NEW ZEALAND

Greymouth, Grant start NZ city seismic shoot

GREYMOUTH Petroleum has started a 2D transition zone seismic survey over some beaches, golf courses, reserves and walkways in and around New Zealand’s oil and gas capital, New Plymouth, as the company moves to firm up the best drilling locations for its next well.

Greymouth, Grant start NZ city seismic shoot

A seismic team from the Brisbane office of Grant Geophysical is conducting the near-shore and onshore survey in Greymouth’s newly-acquired licence PEP 38773.

The recording vessel is the MV Bubbles, with several inflatable boats acting as support vessels, and it is recording data up to 5km offshore and inland up to 2.5km.

“This survey will be very noticeable because we will be shooting data over areas very popular with a lot of New Plymouth people,” client representative Doug MacLean from the Perth office of RPS Energy-ECL, told PetroleumNews.net at Port Taranaki this morning.

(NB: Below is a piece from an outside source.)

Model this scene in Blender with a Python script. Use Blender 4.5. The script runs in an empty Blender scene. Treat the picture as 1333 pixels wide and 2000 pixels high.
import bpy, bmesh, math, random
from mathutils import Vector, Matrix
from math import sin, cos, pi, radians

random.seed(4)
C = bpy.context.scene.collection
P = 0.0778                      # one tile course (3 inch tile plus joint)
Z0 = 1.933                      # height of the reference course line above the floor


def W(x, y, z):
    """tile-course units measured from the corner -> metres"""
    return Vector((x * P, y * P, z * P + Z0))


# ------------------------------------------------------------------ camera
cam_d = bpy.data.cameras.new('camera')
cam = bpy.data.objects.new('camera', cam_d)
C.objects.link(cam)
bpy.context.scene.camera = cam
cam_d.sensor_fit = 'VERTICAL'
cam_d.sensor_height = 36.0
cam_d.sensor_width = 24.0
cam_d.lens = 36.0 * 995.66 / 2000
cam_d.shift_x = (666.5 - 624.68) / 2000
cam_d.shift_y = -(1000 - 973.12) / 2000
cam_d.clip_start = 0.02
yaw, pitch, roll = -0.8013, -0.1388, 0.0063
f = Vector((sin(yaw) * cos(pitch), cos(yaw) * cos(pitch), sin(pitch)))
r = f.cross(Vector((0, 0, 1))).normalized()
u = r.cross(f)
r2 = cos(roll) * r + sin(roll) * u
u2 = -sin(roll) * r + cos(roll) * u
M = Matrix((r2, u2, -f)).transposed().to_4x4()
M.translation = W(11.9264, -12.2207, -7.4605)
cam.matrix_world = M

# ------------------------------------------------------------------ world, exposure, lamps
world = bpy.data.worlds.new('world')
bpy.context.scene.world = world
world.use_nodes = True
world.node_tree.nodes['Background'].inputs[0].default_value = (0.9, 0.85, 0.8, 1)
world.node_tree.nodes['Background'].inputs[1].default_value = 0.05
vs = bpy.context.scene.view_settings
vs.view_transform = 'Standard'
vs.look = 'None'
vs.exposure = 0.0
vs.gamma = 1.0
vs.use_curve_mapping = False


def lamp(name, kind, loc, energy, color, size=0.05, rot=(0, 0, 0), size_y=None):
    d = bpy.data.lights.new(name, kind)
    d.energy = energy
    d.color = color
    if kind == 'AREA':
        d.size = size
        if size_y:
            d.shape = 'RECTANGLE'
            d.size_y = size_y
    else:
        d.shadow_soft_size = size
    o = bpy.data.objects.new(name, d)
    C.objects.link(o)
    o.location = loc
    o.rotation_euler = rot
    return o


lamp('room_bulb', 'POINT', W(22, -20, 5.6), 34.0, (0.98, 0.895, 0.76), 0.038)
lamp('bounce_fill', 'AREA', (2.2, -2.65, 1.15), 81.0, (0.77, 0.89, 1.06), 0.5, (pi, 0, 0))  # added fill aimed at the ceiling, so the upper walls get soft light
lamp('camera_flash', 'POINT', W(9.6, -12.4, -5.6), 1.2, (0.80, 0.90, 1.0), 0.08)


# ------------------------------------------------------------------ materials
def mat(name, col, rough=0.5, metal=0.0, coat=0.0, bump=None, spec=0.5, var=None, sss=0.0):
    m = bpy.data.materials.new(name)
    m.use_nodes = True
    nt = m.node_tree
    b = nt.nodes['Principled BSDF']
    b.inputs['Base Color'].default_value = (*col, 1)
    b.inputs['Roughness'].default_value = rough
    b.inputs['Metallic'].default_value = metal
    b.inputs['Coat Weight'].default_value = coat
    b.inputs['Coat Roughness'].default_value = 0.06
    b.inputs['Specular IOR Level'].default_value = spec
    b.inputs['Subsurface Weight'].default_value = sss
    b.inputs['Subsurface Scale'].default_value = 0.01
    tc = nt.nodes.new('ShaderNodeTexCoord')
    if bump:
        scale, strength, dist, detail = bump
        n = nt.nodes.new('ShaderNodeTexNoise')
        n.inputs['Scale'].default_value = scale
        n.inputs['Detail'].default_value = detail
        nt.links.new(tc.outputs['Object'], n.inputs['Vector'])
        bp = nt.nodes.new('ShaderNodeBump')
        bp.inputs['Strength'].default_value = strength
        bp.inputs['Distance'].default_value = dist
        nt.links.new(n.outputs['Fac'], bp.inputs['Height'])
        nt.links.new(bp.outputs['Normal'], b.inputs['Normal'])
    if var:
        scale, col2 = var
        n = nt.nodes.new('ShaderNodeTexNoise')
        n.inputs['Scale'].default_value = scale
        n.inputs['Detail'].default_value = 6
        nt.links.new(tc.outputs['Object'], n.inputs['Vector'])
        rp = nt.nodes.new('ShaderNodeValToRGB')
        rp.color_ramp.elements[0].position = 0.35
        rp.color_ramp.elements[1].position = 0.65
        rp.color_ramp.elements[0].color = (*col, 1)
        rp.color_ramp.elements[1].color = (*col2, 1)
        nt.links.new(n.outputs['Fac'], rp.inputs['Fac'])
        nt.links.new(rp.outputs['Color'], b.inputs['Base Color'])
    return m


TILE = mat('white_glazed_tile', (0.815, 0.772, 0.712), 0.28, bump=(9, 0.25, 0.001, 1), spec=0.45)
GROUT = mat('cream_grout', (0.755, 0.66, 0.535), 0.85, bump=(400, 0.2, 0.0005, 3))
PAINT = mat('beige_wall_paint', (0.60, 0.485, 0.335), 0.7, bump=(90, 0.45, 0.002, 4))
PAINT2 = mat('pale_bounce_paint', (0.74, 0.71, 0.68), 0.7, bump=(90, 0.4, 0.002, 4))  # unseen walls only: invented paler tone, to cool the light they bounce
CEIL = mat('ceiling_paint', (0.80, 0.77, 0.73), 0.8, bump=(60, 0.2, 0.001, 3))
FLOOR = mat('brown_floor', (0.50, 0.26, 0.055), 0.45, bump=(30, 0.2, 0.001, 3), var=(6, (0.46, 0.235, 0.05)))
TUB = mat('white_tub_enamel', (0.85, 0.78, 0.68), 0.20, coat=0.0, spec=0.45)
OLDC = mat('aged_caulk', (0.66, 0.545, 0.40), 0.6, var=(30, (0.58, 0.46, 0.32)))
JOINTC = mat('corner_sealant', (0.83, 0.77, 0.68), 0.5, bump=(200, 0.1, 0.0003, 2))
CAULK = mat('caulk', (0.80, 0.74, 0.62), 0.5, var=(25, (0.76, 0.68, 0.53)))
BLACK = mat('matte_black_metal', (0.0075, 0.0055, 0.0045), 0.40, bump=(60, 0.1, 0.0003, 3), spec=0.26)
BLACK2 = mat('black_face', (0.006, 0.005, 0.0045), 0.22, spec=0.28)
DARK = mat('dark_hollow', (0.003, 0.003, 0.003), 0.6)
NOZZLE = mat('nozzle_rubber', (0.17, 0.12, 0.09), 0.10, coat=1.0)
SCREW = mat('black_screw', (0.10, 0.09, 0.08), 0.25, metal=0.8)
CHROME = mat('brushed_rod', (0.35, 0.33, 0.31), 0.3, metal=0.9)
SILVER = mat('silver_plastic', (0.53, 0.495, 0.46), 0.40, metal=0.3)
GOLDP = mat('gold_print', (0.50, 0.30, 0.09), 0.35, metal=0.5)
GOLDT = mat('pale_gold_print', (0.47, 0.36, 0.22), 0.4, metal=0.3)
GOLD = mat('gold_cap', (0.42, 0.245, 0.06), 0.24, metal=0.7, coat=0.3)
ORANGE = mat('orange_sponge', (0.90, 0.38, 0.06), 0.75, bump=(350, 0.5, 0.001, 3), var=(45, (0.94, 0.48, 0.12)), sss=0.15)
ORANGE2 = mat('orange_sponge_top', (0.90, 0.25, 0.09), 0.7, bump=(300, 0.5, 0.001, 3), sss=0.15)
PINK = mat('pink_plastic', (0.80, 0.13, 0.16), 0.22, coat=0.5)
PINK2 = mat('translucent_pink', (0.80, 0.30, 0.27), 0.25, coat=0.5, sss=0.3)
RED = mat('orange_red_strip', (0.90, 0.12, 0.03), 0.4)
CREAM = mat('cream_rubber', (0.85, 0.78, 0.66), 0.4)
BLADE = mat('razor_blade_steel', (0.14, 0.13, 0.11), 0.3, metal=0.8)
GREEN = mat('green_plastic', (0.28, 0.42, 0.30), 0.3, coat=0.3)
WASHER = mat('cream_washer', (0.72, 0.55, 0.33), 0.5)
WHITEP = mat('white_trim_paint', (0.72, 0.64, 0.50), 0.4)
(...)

“So we are advising the public to watch out for the seismic vessels and crews working during the next two weeks.”

The survey is from the port’s eastern end, near where Greymouth is rigging up the former Nabors International Drilling Rig 647 to spud the Moturoa-5 well, to the New Plymouth Airport at Bell Block.

It covers some very popular spots in the city – notably the lower reaches of the Te Henui Walkway, some of the Fitzroy and New Plymouth golf courses, Rifle Range reserve and the popular New Plymouth coastal walkway that stretches from the port to the Fitzroy golf course.

The inshore waters of New Plymouth are also very popular with fishermen, recreational boaties and surfers.

PEP 38773 is a 50 square kilometre block sandwiched between Greymouth’s Moturoa (PEP 38464) permit to the west and the Pohokura lease to the east.

Greymouth chief operating officer John Sturgess told PNN that PEP 38773 work program obligations for the first year were to acquire 20km of transition zone seismic and to reprocess 140km of existing 2D data.

“Greymouth is getting after this aggressively and will acquire and reprocess more seismic data than required, in order to firm up our drilling plans for one or more wells,” Sturgess said.

The company was also awaiting Crown Minerals approval to push ahead and acquire more transition seismic in another neighbouring block, he added.

The same Grant Geophysical team last week completed another specialised onshore-offshore seismic survey for PEP 38729 operator New Zealand Oil & Gas and partner Origin Energy, aimed at improving the structural definition of the Felix and Opito-Updip prospects in preparation for possible drilling next year.